## Start Data segment

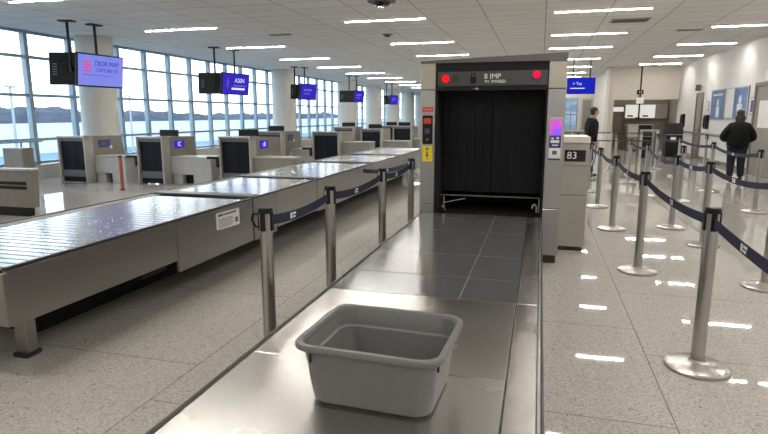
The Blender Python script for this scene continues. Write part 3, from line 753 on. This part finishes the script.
# right rows
RA = [(1.03, 3.74), (1.03, 6.05), (1.03, 8.28), (1.02, 10.3), (1.02, 12.4), (1.05, 15.0)]
labA = ['nearest chrome stanchion at the right, its round base fully in view', 'chrome stanchion second along the inner row, behind the nearest one', 'chrome stanchion third along the inner row, its base level with the grey cabinet', 'chrome stanchion just right of the grey cabinet, in front of the standing man', 'chrome stanchion between the grey cabinet and the standing man', '']
A = [post(x, y, lb, PI/2) for (x, y), lb in zip(RA[:5], labA)]
belt(A[0], RA[1], .045, (.45,)); belt(A[1], RA[2], .04, (.5,)); belt(A[2], RA[3], .05, ()); belt(A[3], RA[4], .05, ())
na = post(1.03, 1.44, 'chrome stanchion nearest the viewer, just past the right edge', PI/2)
belt(A[0], (1.03, 1.44), .05, (.22, .7))
RB = [(2.08, 5.76), (1.99, 7.52), (1.86, 8.62), (2.05, 11.98), (2.05, 14.2)]
labB = ['chrome stanchion at the right edge of the photo, its base in full view', 'chrome stanchion behind the nearest one, second along the middle row', 'chrome stanchion in the middle row, left of the second one and farther off', 'chrome stanchion fourth along the middle row, in front of the dark kiosk', 'chrome stanchion fifth along the middle row']
B = [post(x, y, lb, PI/2) for (x, y), lb in zip(RB, labB)]
belt(B[0], RB[1], .06, (.55,)); belt(B[1], RB[2], .04, (.5,)); belt(B[2], RB[3], .10, (.5,)); belt(B[3], RB[4], .05, ())
RC = [(3.46, 10.4), (3.46, 13.0), (3.40, 15.6), (3.35, 18.2)]
labC = ['chrome stanchion at the right edge, beyond the standing woman\'s reflection', 'chrome stanchion left of the woman in the charcoal jacket', 'chrome stanchion behind and left of the woman in charcoal', 'far chrome stanchion in front of the door with the small sign above']
D = [post(x, y, lb, PI/2) for (x, y), lb in zip(RC, labC)]
belt(D[0], RC[1], .08, (.5,)); belt(D[1], RC[2], .05, ()); belt(D[2], RC[3], .05, ())
RE = [(2.55, 11.4), (2.6, 16.4)]
E_ = post(2.55, 11.4, 'thin chrome stanchion between the middle and outer rows', PI/2)
F = [post(x, y, lb, 0) for x, y, lb in ((1.15, 18.6, 'far chrome stanchion by the alcove, leftmost of the cross row'), (2.25, 18.4, 'far chrome stanchion of the cross row, in front of the brown door'), (4.6, 18.0, 'far chrome stanchion close to the right wall posters'))]
t = thing('barrier_rail', 'thin dark double rail across the far end of the roped lanes', 'railing', (2.0, 17.2, 0))
for z in (1.08, .86): MB().cyl((.9, 17.2, z), (3.05, 17.2, z), .016, n=8).build('rail', M['mullion_dark'], t, world=W)
for x in (.9, 1.97, 3.05):
    MB().cyl((x, 17.2, .02), (x, 17.2, 1.10), .02, n=10).build('upright', M['steel_post'], t, world=W)
    MB().lathe([(0, 0), (.14, 0), (.14, .015), (.03, .03), (0, .03)], 20, (x, 17.2, 0)).build('base', M['steel_post'], t, True, W)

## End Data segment

Working from the material above, transcribe it exactly while omitting pictures.

== Exercise solution ==
The Blender Python script for this scene continues. Write part 3, from line 753 on. This part finishes the script.
# right rows
RA = [(1.03, 3.74), (1.03, 6.05), (1.03, 8.28), (1.02, 10.3), (1.02, 12.4), (1.05, 15.0)]
labA = ['nearest chrome stanchion at the right, its round base fully in view', 'chrome stanchion second along the inner row, behind the nearest one', 'chrome stanchion third along the inner row, its base level with the grey cabinet', 'chrome stanchion just right of the grey cabinet, in front of the standing man', 'chrome stanchion between the grey cabinet and the standing man', '']
A = [post(x, y, lb, PI/2) for (x, y), lb in zip(RA[:5], labA)]
belt(A[0], RA[1], .045, (.45,)); belt(A[1], RA[2], .04, (.5,)); belt(A[2], RA[3], .05, ()); belt(A[3], RA[4], .05, ())
na = post(1.03, 1.44, 'chrome stanchion nearest the viewer, just past the right edge', PI/2)
belt(A[0], (1.03, 1.44), .05, (.22, .7))
RB = [(2.08, 5.76), (1.99, 7.52), (1.86, 8.62), (2.05, 11.98), (2.05, 14.2)]
labB = ['chrome stanchion at the right edge of the photo, its base in full view', 'chrome stanchion behind the nearest one, second along the middle row', 'chrome stanchion in the middle row, left of the second one and farther off', 'chrome stanchion fourth along the middle row, in front of the dark kiosk', 'chrome stanchion fifth along the middle row']
B = [post(x, y, lb, PI/2) for (x, y), lb in zip(RB, labB)]
belt(B[0], RB[1], .06, (.55,)); belt(B[1], RB[2], .04, (.5,)); belt(B[2], RB[3], .10, (.5,)); belt(B[3], RB[4], .05, ())
RC = [(3.46, 10.4), (3.46, 13.0), (3.40, 15.6), (3.35, 18.2)]
labC = ['chrome stanchion at the right edge, beyond the standing woman\'s reflection', 'chrome stanchion left of the woman in the charcoal jacket', 'chrome stanchion behind and left of the woman in charcoal', 'far chrome stanchion in front of the door with the small sign above']
D = [post(x, y, lb, PI/2) for (x, y), lb in zip(RC, labC)]
belt(D[0], RC[1], .08, (.5,)); belt(D[1], RC[2], .05, ()); belt(D[2], RC[3], .05, ())
RE = [(2.55, 11.4), (2.6, 16.4)]
E_ = post(2.55, 11.4, 'thin chrome stanchion between the middle and outer rows', PI/2)
F = [post(x, y, lb, 0) for x, y, lb in ((1.15, 18.6, 'far chrome stanchion by the alcove, leftmost of the cross row'), (2.25, 18.4, 'far chrome stanchion of the cross row, in front of the brown door'), (4.6, 18.0, 'far chrome stanchion close to the right wall posters'))]
t = thing('barrier_rail', 'thin dark double rail across the far end of the roped lanes', 'railing', (2.0, 17.2, 0))
for z in (1.08, .86): MB().cyl((.9, 17.2, z), (3.05, 17.2, z), .016, n=8).build('rail', M['mullion_dark'], t, world=W)
for x in (.9, 1.97, 3.05):
    MB().cyl((x, 17.2, .02), (x, 17.2, 1.10), .02, n=10).build('upright', M['steel_post'], t, world=W)
    MB().lathe([(0, 0), (.14, 0), (.14, .015), (.03, .03), (0, .03)], 20, (x, 17.2, 0)).build('base', M['steel_post'], t, True, W)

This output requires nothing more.